Debbie Callahan paints traditional subject matter in an untraditional way. Her lines are often hazy, colors muted and forms simplified.
Debbie’s compositions are rarely complicated; she prefers to keep the focus directed on the subject without many distractions in the painting. She tries to integrate these components into a cohesive painting.
Mostly Debbie works in pastels, acrylics, watercolor and oil paint, but recently has been experimenting with some mixed media effects. She likes figure, still life, and some floral and landscape painting. Painting figures is her favorite subject.

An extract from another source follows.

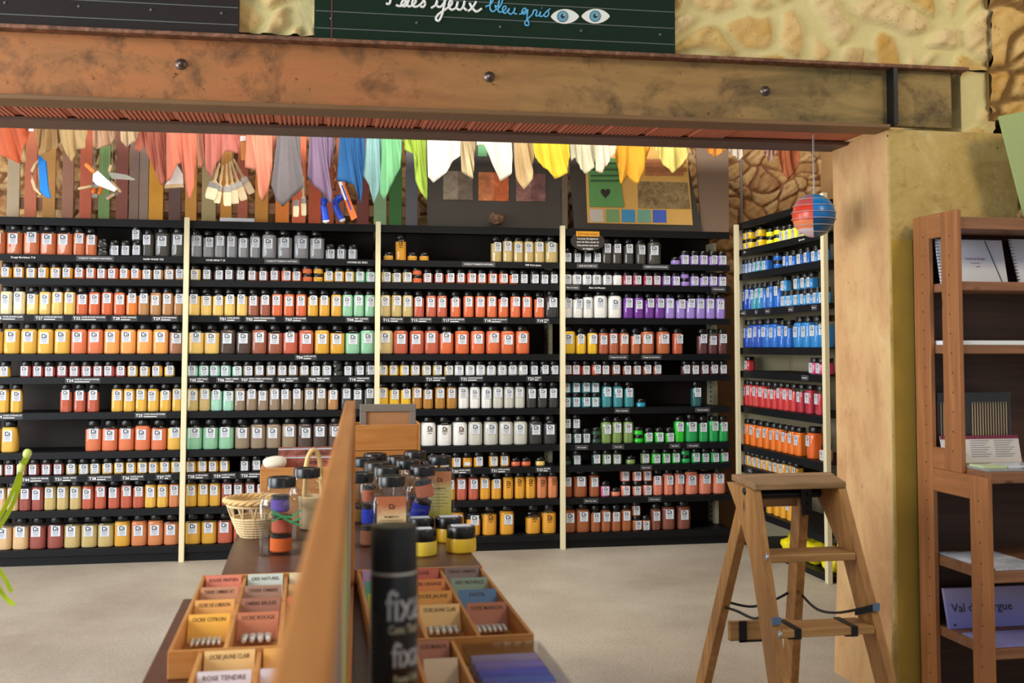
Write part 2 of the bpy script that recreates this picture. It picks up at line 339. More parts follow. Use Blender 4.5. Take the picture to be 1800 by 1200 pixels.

To Debbie, artists are born, not created. She has always known she was an artist. She believes, in many ways, an artist’s skills are self taught. A formal art education can teach us many things about the process but only by having awareness and listening to our own voices can we develop our own unique style of expressing ourselves.
Some of the talented artists who have helped Debbie along this path are: James Hempel, Terry Stanley, Joy Moone, Pamela Scezniak, Kristy Kutch, and Fred Bell.
Debbie has been inspired by many artists who have come before her: Odilon Redon, Marc Chagall, John Singer Sargent, Alice Neel, Lucien Freud, and Louise Bourgeois.
She hopes to continue to have an awareness of her inner voice and an expression of it in her paintings.